“Shantih shantih shantih”

T. S. Eliot, The Waste Land (1922)

Closing line (line 433, "What the Thunder Said")

Context

The Waste Land closes its 433-line modernist mosaic with this Sanskrit benediction — the formal ending of an Upanishad, in which 'Shantih' (śānti) means peace of body, mind, and surroundings. Eliot's own end-note glosses it as 'The Peace which passeth understanding,' equating it with Philippians 4:7. After polyglot fragments quoting Dante, Kyd, the Pervigilium Veneris, and the Brihadaranyaka Upanishad, the poem ends not in English at all but in liturgical Sanskrit.

How the repetition works

Like the seraphim's 'Holy, holy, holy' in this catalogue, the triple 'Shantih' is a ritual formula in which adjacent threefold repetition is the prescribed liturgical form — not emotional emphasis but the canonical close of an Upanishad.
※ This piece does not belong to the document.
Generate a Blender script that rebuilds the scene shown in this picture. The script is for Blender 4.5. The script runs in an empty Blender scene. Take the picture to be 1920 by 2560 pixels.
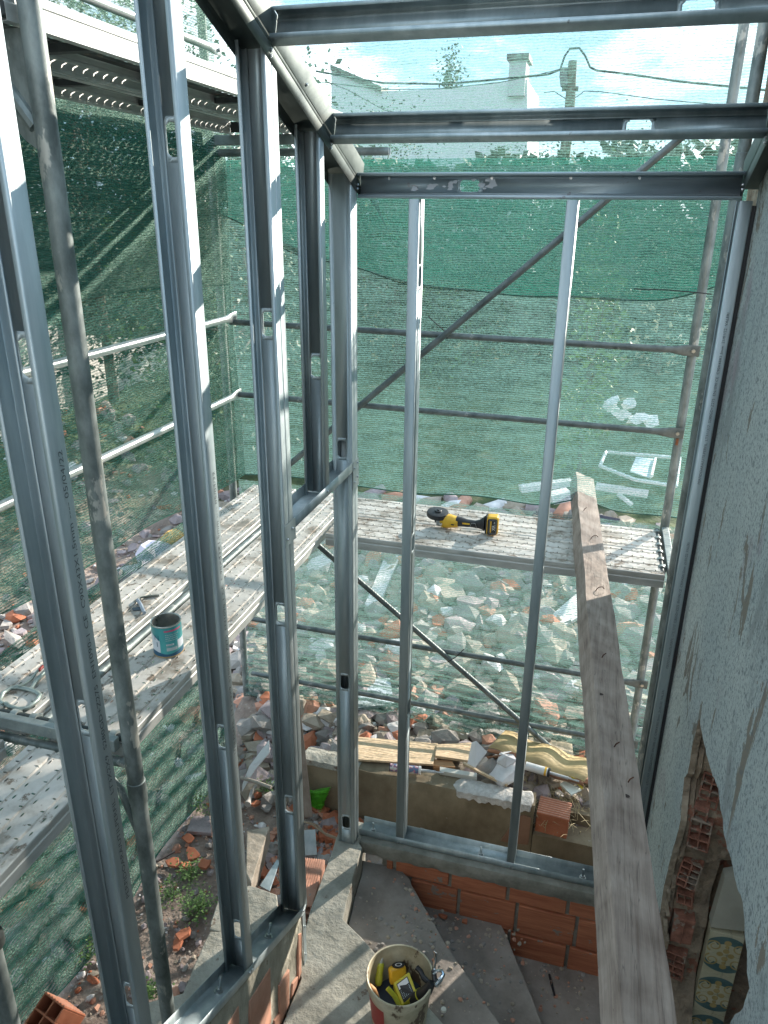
import bpy, bmesh, math, random
from mathutils import Vector, Matrix, noise as mnoise
from math import sin, cos, tan, pi, radians, sqrt, atan2
random.seed(7)
scene = bpy.context.scene
COL = scene.collection
# ------------------------------------------------------------------ camera frame
CAM = Vector((0.9829, -3.0549, 3.1599))
FW = Vector((-0.25177, 0.89578, -0.36632)).normalized()
RT = Vector((0.96156, 0.27441, 0.01014)); RT = (RT - FW*RT.dot(FW)).normalized()
UP = RT.cross(FW)
FL = 1891.4
def P(ax, val, a, b):
    "point of the plane ax=val that the photograph shows at pixel (a, b): used to measure the place"
    d = FW + RT*((a-960)/FL) - UP*((b-1280)/FL)
    i = 'xyz'.index(ax)
    return CAM + d*((val-CAM[i])/d[i])
def PZ(z, a, b): return P('z', z, a, b)
# ------------------------------------------------------------------ mesh builder
OFF = {}
class M:
    def __init__(s): s.v=[]; s.f=[]; s.m=[]
    def add(s, vs, fs, mi=0):
        n=len(s.v); s.v += [tuple(v) for v in vs]
        for f in fs: s.f.append(tuple(i+n for i in f)); s.m.append(mi)
        return s
    def box(s, lo, hi, mi=0):
        x0,y0,z0=lo; x1,y1,z1=hi
        return s.add([(x0,y0,z0),(x1,y0,z0),(x1,y1,z0),(x0,y1,z0),(x0,y0,z1),(x1,y0,z1),(x1,y1,z1),(x0,y1,z1)],
              [(0,3,2,1),(4,5,6,7),(0,1,5,4),(1,2,6,5),(2,3,7,6),(3,0,4,7)], mi)
    def obox(s, c, size, R, mi=0):
        "box with centre c, size and 3x3 rotation R"
        c=Vector(c); h=[q/2 for q in size]; vs=[]
        for sz in (-1,1):
            for sx,sy in ((-1,-1),(1,-1),(1,1),(-1,1)):
                vs.append(c + R@Vector((sx*h[0],sy*h[1],sz*h[2])))
        return s.add(vs,[(0,3,2,1),(4,5,6,7),(0,1,5,4),(1,2,6,5),(2,3,7,6),(3,0,4,7)],mi)
    def tube(s, a, b, r, n=14, r2=None, caps=True, mi=0):
        a=Vector(a); b=Vector(b); r2=r if r2 is None else r2
        d=(b-a).normalized(); u=d.orthogonal().normalized(); w=d.cross(u)
        vs=[a+(u*cos(2*pi*k/n)+w*sin(2*pi*k/n))*r for k in range(n)]+[b+(u*cos(2*pi*k/n)+w*sin(2*pi*k/n))*r2 for k in range(n)]
        fs=[(k,(k+1)%n,n+(k+1)%n,n+k) for k in range(n)]
        if caps: fs += [tuple(range(n-1,-1,-1)), tuple(range(n,2*n))]
        return s.add(vs,fs,mi)
    def path(s, pts, r, n=8, mi=0, flat=1.0, rs=None, upv=None):
        pts=[Vector(p) for p in pts]; vs=[]; u=None
        for i,p in enumerate(pts):
            d=(pts[min(i+1,len(pts)-1)]-pts[max(i-1,0)]).normalized()
            if upv is not None: w=Vector(upv); u=w.cross(d).normalized(); w=d.cross(u)
            else:
                u = d.orthogonal().normalized() if u is None else (u-d*u.dot(d)).normalized()
                w=d.cross(u)
            rr = r if rs is None else rs[i]
            vs += [p+(u*cos(2*pi*k/n)+w*sin(2*pi*k/n)*flat)*rr for k in range(n)]
        fs=[(i*n+k,i*n+(k+1)%n,(i+1)*n+(k+1)%n,(i+1)*n+k) for i in range(len(pts)-1) for k in range(n)]
        fs += [tuple(range(n-1,-1,-1)), tuple(range((len(pts)-1)*n,len(pts)*n))]
        return s.add(vs,fs,mi)
    def lathe(s, prof, c, n=28, mi=0, R=None):
        c=Vector(c); vs=[]
        for r,z in prof:
            for k in range(n):
                q=Vector((r*cos(2*pi*k/n), r*sin(2*pi*k/n), z)); vs.append(c+(R@q if R else q))
        fs=[(i*n+k,i*n+(k+1)%n,(i+1)*n+(k+1)%n,(i+1)*n+k) for i in range(len(prof)-1) for k in range(n)]
        return s.add(vs,fs,mi)
    def sheet(s, prof, a, b, U, V, mi=0, closed=False):
        "polyline profile (u, v) swept from a to b"
        a=Vector(a); b=Vector(b); n=len(prof)
        vs=[a+U*p[0]+V*p[1] for p in prof]+[b+U*p[0]+V*p[1] for p in prof]
        fs=[(k,(k+1)%n,n+(k+1)%n,n+k) for k in range(n if closed else n-1)]
        if closed: fs += [tuple(range(n-1,-1,-1)), tuple(range(n,2*n))]
        return s.add(vs,fs,mi)
    def prism(s, poly, z0, z1, mi=0):
        "vertical prism over a polygon of (x, y); z0, z1 floats"
        n=len(poly)
        vs=[(p[0],p[1],z0) for p in poly]+[(p[0],p[1],z1) for p in poly]
        area=sum(poly[i][0]*poly[(i+1)%n][1]-poly[(i+1)%n][0]*poly[i][1] for i in range(n))
        fs=[tuple(range(n-1,-1,-1)),tuple(range(n,2*n))]+[(k,(k+1)%n,n+(k+1)%n,n+k) for k in range(n)]
        if area<0: fs=[tuple(reversed(f)) for f in fs]
        return s.add(vs,fs,mi)
    def slab(s, pts, th, mi=0, down=Vector((0,0,-1))):
        n=len(pts); pts=[Vector(p) for p in pts]
        vs=pts+[p+down*th for p in pts]
        return s.add(vs,[tuple(range(n)),tuple(range(2*n-1,n-1,-1))]+[(k+n,(k+1)%n+n,(k+1)%n,k) for k in range(n)],mi)
    def stone(s, c, r, sq=(1,1,1), mi=0, rnd=random):
        t=(1+5**.5)/2
        ico=[(-1,t,0),(1,t,0),(-1,-t,0),(1,-t,0),(0,-1,t),(0,1,t),(0,-1,-t),(0,1,-t),(t,0,-1),(t,0,1),(-t,0,-1),(-t,0,1)]
        fs=[(0,11,5),(0,5,1),(0,1,7),(0,7,10),(0,10,11),(1,5,9),(5,11,4),(11,10,2),(10,7,6),(7,1,8),(3,9,4),(3,4,2),(3,2,6),(3,6,8),(3,8,9),(4,9,5),(2,4,11),(6,2,10),(8,6,7),(9,8,1)]
        a,b,g=rnd.uniform(0,6.28),rnd.uniform(-.5,.5),rnd.uniform(-.5,.5)
        R=Matrix.Rotation(a,3,'Z')@Matrix.Rotation(b,3,'X')@Matrix.Rotation(g,3,'Y'); c=Vector(c)
        vs=[c+R@Vector((x*sq[0],y*sq[1],z*sq[2]))*(r*rnd.uniform(.38,.62)) for x,y,z in ico]
        return s.add(vs,fs,mi)
    def shard(s, c, r, th, R, mi=0, rnd=random, n=5):
        a0=rnd.uniform(0,6); pts=[]
        for k in range(n):
            a=a0+2*pi*k/n+rnd.uniform(-.35,.35); q=r*rnd.uniform(.6,1.15)
            pts.append((q*cos(a),q*sin(a)*.75))
        vs=[Vector(c)+R@Vector((x,y,th/2)) for x,y in pts]+[Vector(c)+R@Vector((x*1.03,y*1.03,-th/2)) for x,y in pts]
        return s.add(vs,[tuple(range(n)),tuple(range(2*n-1,n-1,-1))]+[(k+n,(k+1)%n+n,(k+1)%n,k) for k in range(n)],mi)
    def build(s, name, mats, parent=None, angle=None, solid=0, bevel=0, loc=None, autoflip=False):
        if angle is None: angle = 15 if solid else 35
        me=bpy.data.meshes.new(name)
        if parent is None:
            if loc is None:
                xs=[v[0] for v in s.v]; ys=[v[1] for v in s.v]; zs=[v[2] for v in s.v]
                loc=Vector(((min(xs)+max(xs))/2,(min(ys)+max(ys))/2,min(zs)))
            o0=Vector(loc)
        else: o0=OFF[parent.name]
        me.from_pydata([tuple(Vector(v)-o0) for v in s.v],[],s.f)
        me.polygons.foreach_set('material_index',s.m)
        if solid:
            bm=bmesh.new(); bm.from_mesh(me); bmesh.ops.remove_doubles(bm,verts=bm.verts,dist=2e-5); bmesh.ops.recalc_face_normals(bm,faces=bm.faces); bm.to_mesh(me); bm.free()
        mats = mats if isinstance(mats,(list,tuple)) else [mats]
        for m in mats: me.materials.append(m)
        if angle:
            me.polygons.foreach_set('use_smooth',[True]*len(me.polygons))
            me.set_sharp_from_angle(angle=radians(angle))
        me.update()
        o=bpy.data.objects.new(name,me); COL.objects.link(o)
        OFF[o.name]=o0
        if parent is None: o.location=o0
        else: o.parent=parent
        if bevel:
            b=o.modifiers.new('bevel','BEVEL'); b.width=bevel; b.segments=2; b.limit_method='ANGLE'; b.angle_limit=radians(40)
        if solid:
            q=o.modifiers.new('solidify','SOLIDIFY'); q.thickness=solid; q.offset=0
        return o
def tag(o, label, cat, group=None, kind=None):
    o['label']=label; o['category']=cat
    if group: o['group']=group
    if kind: o['kind']=kind
    return o
def thing(name, label, cat, loc, group=None):
    o=bpy.data.objects.new(name,None); COL.objects.link(o); o.location=loc; o.empty_display_size=.1
    OFF[o.name]=Vector(loc); return tag(o,label,cat,group)
def struct(o): o['kind']='structure'; return o
def copy_thing(root, loc, rot=None, label=None, scale=None):
    r=root.copy(); COL.objects.link(r); r.location=loc
    if rot is not None: r.rotation_euler=rot
    if scale is not None: r.scale=(scale,)*3 if not hasattr(scale,'__len__') else scale
    if label: r['label']=label
    for ch in list(root.children):
        c=ch.copy(); COL.objects.link(c); c.parent=r
        for g in ch.children:
            d=g.copy(); COL.objects.link(d); d.parent=c
    return r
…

What makes Eliot's example pedagogically distinct is the *transplant*: he imports a non-Western liturgical close as the final words of the defining poem of Western modernism. Epizeuxis here functions as a ceremonial gesture borrowed across traditions, signalling that the rite — such as it is — has been performed and there is nothing left to say.